That May 2014 paper by Fay Dowker used brief dialog to point out the need for a change in our theory of space-time to include the experience of the present and the passage of time. She compares the present situation to an anomaly in Newtonian gravity. Newtonian gravity was at odds with experience in that it suggested that gravity was a
force. But we do not feel the force of gravity the way we feel other forces. People put up with that curious anomaly for 300 years and then in 1915 it was discovered that gravity was not a force after all, it was the curvature of space-time geometry. By the principle of equivalence one can zero it out. It is not felt in free fall.
So one had a mismatch of theory with experience that eventually required a fundamental change in the theory. Here's the dialog:
==quote Dowker
http://arxiv.org/pdf/1405.3492.pdf ==
... challenges the view that quantum gravity effects can only show themselves as phenomena in regimes far beyond our immediate reach. The idea is that we may have access, through our intimate experience, to a physical phenomenon that is not present in General Relativity but is part of a more complete theory of spacetime. Lest this seem far-fetched, let me introduce an example from history ...
Every day in the centuries between Newton’s discovery of the Law of Universal Gravitation and Einstein’s discovery of General Relativity, every human being was making an observation with no explanation within the Newtonian theory but which correlates perfectly with GR. This observational fact, was, throughout that time in history, “hidden in plain sight.” ...

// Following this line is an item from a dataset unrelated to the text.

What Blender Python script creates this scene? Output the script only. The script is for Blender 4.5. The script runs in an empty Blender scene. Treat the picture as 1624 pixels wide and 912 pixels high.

17th Century Scientist: There is a physical force of weight on you. Look at all the data, celestial mechanics, etc. The Newtonian theory of gravitation accounts for all that data.
17th Century Sceptic: But I don’t experience this gravitational force of weight whereas I can feel mechanical forces of comparable magnitude. Why?
Scientist: The force of weight is physical. So your sense-experience of no force must be an illusion. Neurology, psychology, the way the mind and body work to produce sense-experience must be responsible for this illusion of lack of gravitational force of weight.
Sceptic: Maybe. But maybe this is telling us to look again at our theory, with the lack of gravitational force of weight as a heuristic.
The following is a parallel conversation that may, in the future, make similar sense:

21st Century Blockhead: There is no physical passage of time. Look at all the data, celestial mechanics, etc. The theory of General Relativity with spacetime as a Block perfectly accounts for all that data.
21st century Sceptic: But I don’t experience a Block. I experience a sequence of moments. Why?
Blockhead: The Block is physical, the passage of time is not physical. So your sense-experience of time passing must be an illusion. Neurology, psychology, the way the mind and body work to produce sense-experience must be responsible for this illusion of the passage of time.
Sceptic: Maybe. But maybe this is telling us to look again at our theory, with a physical passage of time as a heuristic.
==footnote==
5 If there is only a force upwards on you from your chair and no weight acting down on you then you must be accelerating upwards, away from the earth. And so must someone sitting on a chair on the other side of the planet. For everyone on the surface of the Earth to be stationary and yet also accelerating away from the centre of the Earth requires that the spacetime around the Earth be curved.